Notebook: First goal a good omen for Denver

Denver fans celebrate during the Pioneers’ 6-1 victory over Notre Dame (photo: Jim Rosvold).

CHICAGO — Entering the Frozen Four, Denver was 23-0-1 when scoring first this season.

So, statistically, things were looking up on Thursday when senior forward Emil Romig got the Pioneers on the board first at 8:18 in the opening stanza.

The offensive momentum didn’t stop there — another tally dished in the first period, three in the second and one more in the third sent Denver to the national championship game with a 6-1 victory over Notre Dame.

Denver had outscored its opponents 8-1 in the NCAA tournament and 9-1 in its last four games before the semifinal, so title game foe Minnesota Duluth should tread carefully.

An Irish goodbye

Notre Dame not only said goodbye to its dream of a 2017 national championship with the 6-1 loss, but the night also marked the team’s departure from Hockey East.

The Irish are joining the Big Ten next season.

“For me, I think it just makes us more hungry to get back here next year and come in with a better mindset, and similar to what this Denver team here did,” Notre Dame’s Andrew Oglevie said. “So we’re going to build off of it and have a good offseason and come back ready.”

And, colloquially speaking of Irish goodbyes, a noticeable number of fans at the United Center who got up during the second intermission to “buy some popcorn” never came back.

History in the making

Saturday’s Frozen Four final will be the first time in the history of the 16-team NCAA tournament that the No. 1 seed will play the No. 2 seed in the championship game.

The last time a No. 1 seed played a No. 2 seed in national championship game was back in 1993 — Maine vs.

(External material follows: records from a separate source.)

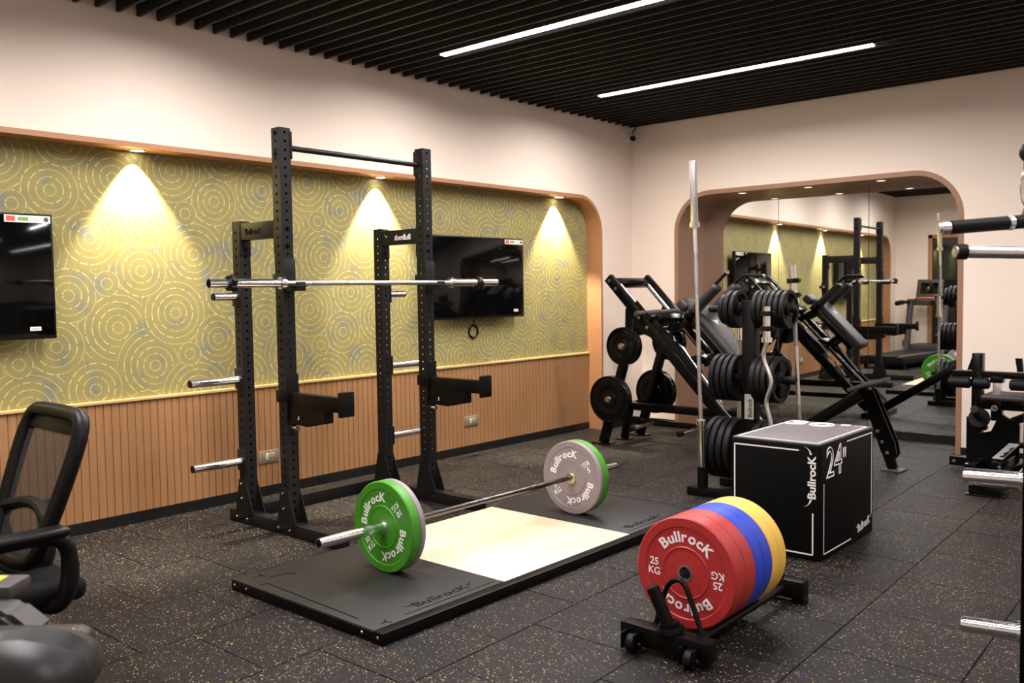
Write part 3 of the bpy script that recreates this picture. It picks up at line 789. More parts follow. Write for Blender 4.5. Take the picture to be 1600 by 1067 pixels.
# ------------------------------------------------------------------ plate cart and its plates
def cart():
    t = thing('plate_cart', 'low black plate cart with tilt handle, holding coloured bumper plates', 'plate rack', (-1.82, 3.35, 0))
    zb, zt = .022, .104
    obj('end_beam', B().box(-2.005, -1.612, 2.915, 2.985, zb, zt, .004), M_POWDER_SHADED, t)
    obj('end_beam', B().box(-2.02, -1.635, 3.80, 3.87, zb, zt, .004), M_POWDER_SHADED, t)
    for x in (-1.92, -1.715): obj('rail', B().cyl((x, 2.97, .064), (x-.012, 3.82, .064), .017, n=20), M_POWDER_SHADED, t)
    for x in (-1.955, -1.70):
        w = obj('wheel', B().lathe([(.012, -.02), (.032, -.02), (.036, -.015), (.036, .015), (.032, .02), (.012, .02)], Matrix.Translation((x+.02, 2.902, .036)) @ Matrix.Rotation(radians(90), 4, 'Y'), 28), M_RUBBER, t)
        for q in (x-.012, x+.044): obj('wheel_bracket', B().box(q, q+.008, 2.86, 2.92, .02, .085, .003), M_GLOSS, t)
        obj('axle', B().cyl((x-.016, 2.897, .038), (x+.056, 2.897, .038), .007, n=14), M_BOLT, w)
    for x in (-1.98, -1.66): obj('rubber_foot', B().box(x-.03, x+.03, 3.81, 3.86, 0, .03, .004), M_RUBBER, t)
    hd = obj('handle_socket', B().cyl((-1.793, 2.95, .10), (-1.797, 2.949, .122), .056, .052, n=32, bev=.004).cyl((-1.797, 2.949, .12), (-1.80, 2.947, .138), .040, n=32, bev=.003), M_POWDER_SHADED, t)
    obj('handle', B().cyl((-1.795, 2.95, .11), (-1.858, 2.92, .272), .0255, n=28, bev=.003), M_BLACKPL, t)
    b = B().tube([(-1.885, 2.99, .10), (-1.862, 3.0, .19), (-1.842, 3.005, .262), (-1.80, 3.01, .292), (-1.762, 3.005, .277), (-1.735, 3.0, .225), (-1.70, 2.99, .155), (-1.672, 2.98, .10)], .0105, 12, smooth=2)
    obj('end_hoop', b, M_POWDER_SHADED, t)
    t2 = obj('end_hoop', B().tube([(-1.90, 3.825, .10), (-1.87, 3.8, .25), (-1.82, 3.79, .3), (-1.77, 3.8, .25), (-1.74, 3.825, .10)], .0105, 12, smooth=2), M_POWDER_SHADED, t)
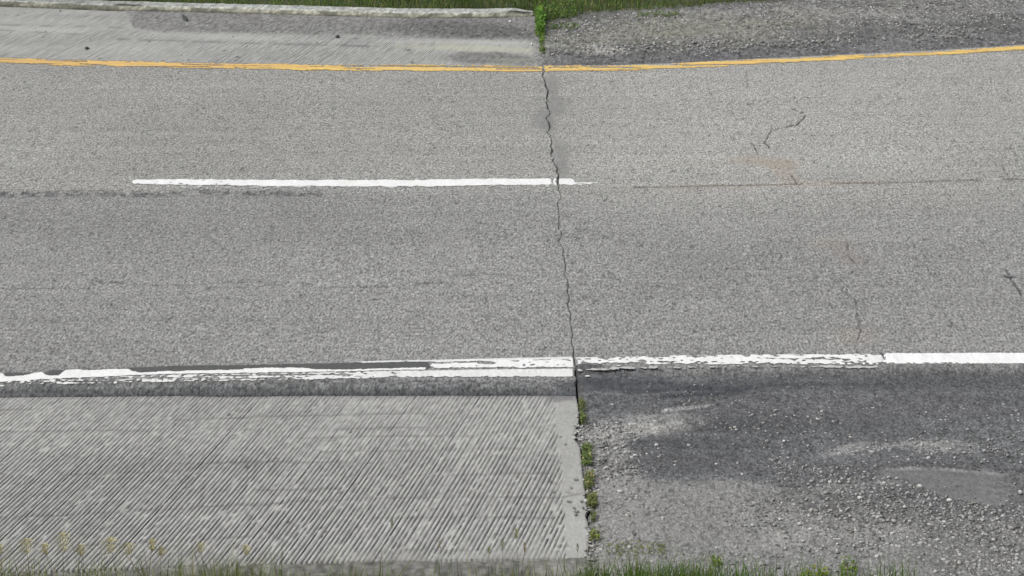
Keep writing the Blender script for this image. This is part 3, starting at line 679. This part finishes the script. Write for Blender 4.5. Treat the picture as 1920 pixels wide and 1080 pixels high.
# ------------------------------------------------------------------ stones
rng = np.random.default_rng(7)
t_ = (1 + 5 ** .5) / 2
ICO = np.array([(-1,t_,0),(1,t_,0),(-1,-t_,0),(1,-t_,0),(0,-1,t_),(0,1,t_),(0,-1,-t_),(0,1,-t_),(t_,0,-1),(t_,0,1),(-t_,0,-1),(-t_,0,1)]); ICO /= np.linalg.norm(ICO[0])
ICF = np.array([(0,11,5),(0,5,1),(0,1,7),(0,7,10),(0,10,11),(1,5,9),(5,11,4),(11,10,2),(10,7,6),(7,1,8),(3,9,4),(3,4,2),(3,2,6),(3,6,8),(3,8,9),(4,9,5),(2,4,11),(6,2,10),(8,6,7),(9,8,1)])
def stones(name, x, y, z, r, col, **k):
    n = len(x)
    P = ICO[None] * (1 + rng.uniform(-.40, .30, (n, 12, 1)))
    P = P * rng.uniform(.65, 1.25, (n, 1, 3)) * np.array([1, 1, .72])
    a = rng.uniform(0, 6.28, n); c, s = np.cos(a)[:, None], np.sin(a)[:, None]
    X = P[..., 0] * c - P[..., 1] * s; Y = P[..., 0] * s + P[..., 1] * c
    V = np.stack([X, Y, P[..., 2]], -1) * r[:, None, None] + np.stack([x, y, z + r * .3], -1)[:, None]
    Fc = (ICF[None] + (np.arange(n) * 12)[:, None, None]).reshape(-1, 3)
    C = np.repeat(col, 12, 0)
    return link(name, mesh(name, V.reshape(-1, 3), Fc, C), M_STONE, **k)
def scatter(n, U, V, dens, zf, rmin, rmax, p=3., tone=(.16, .42)):
    u = rng.uniform(*U, n); v = rng.uniform(*V, n); k = rng.uniform(0, 1, n) < dens(u, v); u, v = u[k], v[k]
    x, y = at(u, v); m = len(x)
    r = rmin + (rmax - rmin) * rng.power(1, m) ** p
    g = rng.uniform(tone[0], tone[1], m); col = g[:, None] * (1 + rng.uniform(-.03, .03, (m, 3))); col[:, 2] *= .97
    return x, y, (zf(x, y) if callable(zf) else np.full(m, zf)), r, col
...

Lake Superior State — when it was a 12-team tourney.

The kicker here? Denver coach Jim Montgomery was then captain for the Black Bears, and his hat trick in the third period won the game, leading him to be named MVP. Oh, and Notre Dame coach Jeff Jackson happened to be coach of Lake Superior State that year, too.

Less is more

The teams combined for only three penalties Thursday — all of them came in the third period. That tied for the fourth-fewest penalties by both teams in a Frozen Four game and tied for second-fewest in a national semifinal.

The Pioneers held Notre Dame to three shots on net in the first period, the fewest shots on goal in the first stanza of a national semifinal by one team since at least 1999. It was the fewest shots on goal in any semifinal period by one team since Yale held UMass Lowell to three shots on goal in the third period of the 2013 semifinal in Pittsburgh.